Part of the challenge in doing this is that all classrooms are comprised of heterogeneous learners. A heterogeneous environment is present in my current (untracked) classroom, in which my classes have students who have mastered Algebra 1 and Geometry learning alongside students who have failed Pre-Algebra. Successful teaching in contexts like this requires broadening what it looks like to be “smart” in math class. To most people, being smart in math is about speed and procedural fluency. I make it clear that being smart takes many forms, such as asking an insightful question, or decontextualizing a situation into a helpful diagram. To stay true to this, I dedicate an increasing amount of time in my class to perplexing math problems that prompt discussion and require out-of-the-box thinking. This presents opportunities for students to be smart in different ways. I have found that when posing math problems that require flexible, creative thinking, a heterogeneous group can build trust and confidence because group work may result in solving problems that individually might be out of reach.

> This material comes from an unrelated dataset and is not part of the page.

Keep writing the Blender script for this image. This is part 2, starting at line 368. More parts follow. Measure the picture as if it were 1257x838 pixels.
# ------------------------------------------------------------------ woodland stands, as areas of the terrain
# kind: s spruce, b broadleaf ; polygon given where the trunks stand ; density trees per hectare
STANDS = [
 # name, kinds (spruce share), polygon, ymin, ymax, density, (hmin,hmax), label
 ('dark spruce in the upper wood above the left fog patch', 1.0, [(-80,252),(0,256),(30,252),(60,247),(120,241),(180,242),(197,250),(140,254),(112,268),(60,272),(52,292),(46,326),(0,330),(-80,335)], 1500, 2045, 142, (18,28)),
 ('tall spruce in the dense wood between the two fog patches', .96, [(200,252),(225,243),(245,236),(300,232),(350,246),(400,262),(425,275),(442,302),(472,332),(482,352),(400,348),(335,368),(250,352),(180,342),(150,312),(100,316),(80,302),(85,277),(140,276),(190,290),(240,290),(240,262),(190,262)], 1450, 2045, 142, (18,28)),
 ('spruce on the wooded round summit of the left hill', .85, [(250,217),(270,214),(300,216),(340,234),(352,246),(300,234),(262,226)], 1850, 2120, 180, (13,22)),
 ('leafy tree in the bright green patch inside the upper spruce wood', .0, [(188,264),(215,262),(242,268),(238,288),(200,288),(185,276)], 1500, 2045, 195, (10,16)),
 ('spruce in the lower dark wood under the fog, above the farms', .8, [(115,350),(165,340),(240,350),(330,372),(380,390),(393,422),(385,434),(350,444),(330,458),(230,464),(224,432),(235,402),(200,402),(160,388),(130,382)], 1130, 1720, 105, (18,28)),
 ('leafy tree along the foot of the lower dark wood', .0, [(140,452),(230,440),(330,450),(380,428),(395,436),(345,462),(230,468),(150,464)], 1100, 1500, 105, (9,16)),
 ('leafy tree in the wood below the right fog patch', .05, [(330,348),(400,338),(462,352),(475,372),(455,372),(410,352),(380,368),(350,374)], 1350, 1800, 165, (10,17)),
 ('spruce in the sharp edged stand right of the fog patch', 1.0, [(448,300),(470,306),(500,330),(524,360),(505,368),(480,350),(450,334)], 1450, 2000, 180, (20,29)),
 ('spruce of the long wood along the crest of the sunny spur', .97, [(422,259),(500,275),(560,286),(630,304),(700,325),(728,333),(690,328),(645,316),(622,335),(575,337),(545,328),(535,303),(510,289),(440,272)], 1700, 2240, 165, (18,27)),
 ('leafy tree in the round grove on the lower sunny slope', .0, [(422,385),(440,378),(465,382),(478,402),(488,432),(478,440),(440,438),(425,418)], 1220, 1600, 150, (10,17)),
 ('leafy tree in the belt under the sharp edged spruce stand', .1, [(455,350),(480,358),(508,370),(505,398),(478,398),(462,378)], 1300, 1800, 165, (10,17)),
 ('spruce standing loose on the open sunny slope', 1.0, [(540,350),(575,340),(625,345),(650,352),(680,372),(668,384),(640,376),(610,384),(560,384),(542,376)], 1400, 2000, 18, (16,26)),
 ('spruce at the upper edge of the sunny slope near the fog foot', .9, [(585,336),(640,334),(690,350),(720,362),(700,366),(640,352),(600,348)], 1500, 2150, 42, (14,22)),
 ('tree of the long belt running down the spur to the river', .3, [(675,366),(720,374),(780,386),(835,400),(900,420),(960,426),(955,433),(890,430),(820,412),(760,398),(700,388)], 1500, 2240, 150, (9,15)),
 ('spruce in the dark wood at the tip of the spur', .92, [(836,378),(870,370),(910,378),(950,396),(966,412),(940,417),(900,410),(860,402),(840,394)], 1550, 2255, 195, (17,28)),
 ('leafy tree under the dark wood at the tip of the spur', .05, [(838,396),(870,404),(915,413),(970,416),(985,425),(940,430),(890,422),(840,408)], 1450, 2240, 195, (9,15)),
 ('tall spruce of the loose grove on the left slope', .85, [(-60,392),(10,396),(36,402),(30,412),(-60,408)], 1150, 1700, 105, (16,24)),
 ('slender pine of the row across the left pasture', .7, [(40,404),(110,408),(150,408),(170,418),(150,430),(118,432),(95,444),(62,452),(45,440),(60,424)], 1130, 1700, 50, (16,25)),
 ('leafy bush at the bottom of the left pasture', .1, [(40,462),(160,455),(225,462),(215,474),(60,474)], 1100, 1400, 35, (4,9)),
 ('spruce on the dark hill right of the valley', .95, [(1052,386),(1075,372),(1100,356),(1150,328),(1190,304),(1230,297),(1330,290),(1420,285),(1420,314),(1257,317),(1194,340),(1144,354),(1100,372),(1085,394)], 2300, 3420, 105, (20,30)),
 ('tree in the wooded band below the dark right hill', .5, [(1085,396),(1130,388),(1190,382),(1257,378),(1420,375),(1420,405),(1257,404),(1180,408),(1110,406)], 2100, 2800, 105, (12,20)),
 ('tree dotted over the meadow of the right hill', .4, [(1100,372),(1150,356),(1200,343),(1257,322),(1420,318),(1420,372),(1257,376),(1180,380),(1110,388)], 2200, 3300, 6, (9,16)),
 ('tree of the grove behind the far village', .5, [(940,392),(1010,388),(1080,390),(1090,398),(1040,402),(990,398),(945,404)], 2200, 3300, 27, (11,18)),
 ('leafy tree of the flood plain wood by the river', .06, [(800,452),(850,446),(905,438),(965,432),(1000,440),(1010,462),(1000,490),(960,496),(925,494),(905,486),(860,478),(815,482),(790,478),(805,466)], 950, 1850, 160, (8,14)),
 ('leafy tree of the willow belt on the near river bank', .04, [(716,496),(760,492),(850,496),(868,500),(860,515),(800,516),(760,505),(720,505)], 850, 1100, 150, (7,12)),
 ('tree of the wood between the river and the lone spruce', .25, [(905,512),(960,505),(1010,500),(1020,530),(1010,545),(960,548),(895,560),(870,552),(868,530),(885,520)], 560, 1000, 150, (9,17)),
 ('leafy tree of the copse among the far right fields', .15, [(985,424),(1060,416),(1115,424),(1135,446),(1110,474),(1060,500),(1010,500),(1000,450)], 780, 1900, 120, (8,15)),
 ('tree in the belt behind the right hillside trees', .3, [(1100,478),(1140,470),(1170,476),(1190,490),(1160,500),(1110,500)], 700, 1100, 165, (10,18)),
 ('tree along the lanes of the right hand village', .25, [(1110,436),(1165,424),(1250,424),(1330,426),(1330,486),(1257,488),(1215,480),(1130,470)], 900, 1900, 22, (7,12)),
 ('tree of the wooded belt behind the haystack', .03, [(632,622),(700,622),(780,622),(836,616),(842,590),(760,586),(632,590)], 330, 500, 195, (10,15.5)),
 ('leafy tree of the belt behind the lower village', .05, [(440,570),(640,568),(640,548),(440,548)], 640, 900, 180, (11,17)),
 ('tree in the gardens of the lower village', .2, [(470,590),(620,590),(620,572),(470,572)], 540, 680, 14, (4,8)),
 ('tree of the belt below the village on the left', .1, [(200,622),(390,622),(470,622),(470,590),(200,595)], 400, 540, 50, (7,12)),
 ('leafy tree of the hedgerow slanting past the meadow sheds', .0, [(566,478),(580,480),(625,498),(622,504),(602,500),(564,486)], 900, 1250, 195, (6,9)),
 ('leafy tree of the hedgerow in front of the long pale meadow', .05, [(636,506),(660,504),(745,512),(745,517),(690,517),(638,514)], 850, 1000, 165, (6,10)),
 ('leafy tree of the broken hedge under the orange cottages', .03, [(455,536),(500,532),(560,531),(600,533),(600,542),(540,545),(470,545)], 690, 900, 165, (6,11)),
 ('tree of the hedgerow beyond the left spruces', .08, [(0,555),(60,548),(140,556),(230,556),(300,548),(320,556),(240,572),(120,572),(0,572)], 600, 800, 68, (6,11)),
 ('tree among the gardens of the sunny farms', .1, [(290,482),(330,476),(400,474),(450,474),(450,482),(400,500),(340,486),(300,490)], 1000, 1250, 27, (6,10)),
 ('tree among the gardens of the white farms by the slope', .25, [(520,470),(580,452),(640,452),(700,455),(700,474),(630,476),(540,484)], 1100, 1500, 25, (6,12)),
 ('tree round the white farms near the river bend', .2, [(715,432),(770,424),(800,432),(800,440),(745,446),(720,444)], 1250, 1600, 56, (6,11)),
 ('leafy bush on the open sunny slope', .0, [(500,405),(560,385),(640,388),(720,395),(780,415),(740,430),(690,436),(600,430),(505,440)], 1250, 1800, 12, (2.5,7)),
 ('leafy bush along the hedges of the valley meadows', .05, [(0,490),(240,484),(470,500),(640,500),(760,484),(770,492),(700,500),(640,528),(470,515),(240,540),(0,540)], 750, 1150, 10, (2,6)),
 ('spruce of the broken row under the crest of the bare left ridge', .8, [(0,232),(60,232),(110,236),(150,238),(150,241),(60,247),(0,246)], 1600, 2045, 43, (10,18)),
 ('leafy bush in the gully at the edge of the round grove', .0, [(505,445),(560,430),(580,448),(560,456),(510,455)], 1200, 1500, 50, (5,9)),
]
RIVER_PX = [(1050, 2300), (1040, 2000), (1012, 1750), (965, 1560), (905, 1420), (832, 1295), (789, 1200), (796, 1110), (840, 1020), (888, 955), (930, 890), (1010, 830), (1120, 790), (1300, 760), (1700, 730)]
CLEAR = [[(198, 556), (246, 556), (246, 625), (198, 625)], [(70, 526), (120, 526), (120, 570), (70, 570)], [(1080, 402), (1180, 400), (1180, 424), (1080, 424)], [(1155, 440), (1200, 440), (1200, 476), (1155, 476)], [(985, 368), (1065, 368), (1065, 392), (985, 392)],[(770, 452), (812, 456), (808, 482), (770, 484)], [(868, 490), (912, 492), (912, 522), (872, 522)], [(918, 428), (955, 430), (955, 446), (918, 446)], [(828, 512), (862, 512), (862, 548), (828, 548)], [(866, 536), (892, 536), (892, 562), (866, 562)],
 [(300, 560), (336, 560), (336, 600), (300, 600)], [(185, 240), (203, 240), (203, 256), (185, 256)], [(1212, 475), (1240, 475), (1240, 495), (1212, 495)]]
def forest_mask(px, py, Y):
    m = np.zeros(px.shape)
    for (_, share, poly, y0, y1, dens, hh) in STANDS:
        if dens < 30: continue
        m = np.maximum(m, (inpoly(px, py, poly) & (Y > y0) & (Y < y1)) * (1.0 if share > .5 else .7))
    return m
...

That said, procedural fluency is an integral part of math. I have learned that when teaching math skills, heterogeneous groupings can sometimes lead to an unhealthy divide between students who know the skill and students who are learning it for the first time. Designing groupings to expose specific students to the right experiences is among the hardest parts of my job, and it is a skill I continue to hone. In the past few years, I have been blessed to partner with a number of prominent education technology companies that are working to ease this challenge. The progress we are making together is incredible, but knowing exactly where and how technology can be inserted appropriately is among the many things I continue to work on in my teaching practice. I am beyond excited at the prospect of working with Math for America to continue to grow in my practice in these ways, and certainly some new and unexpected ways as well.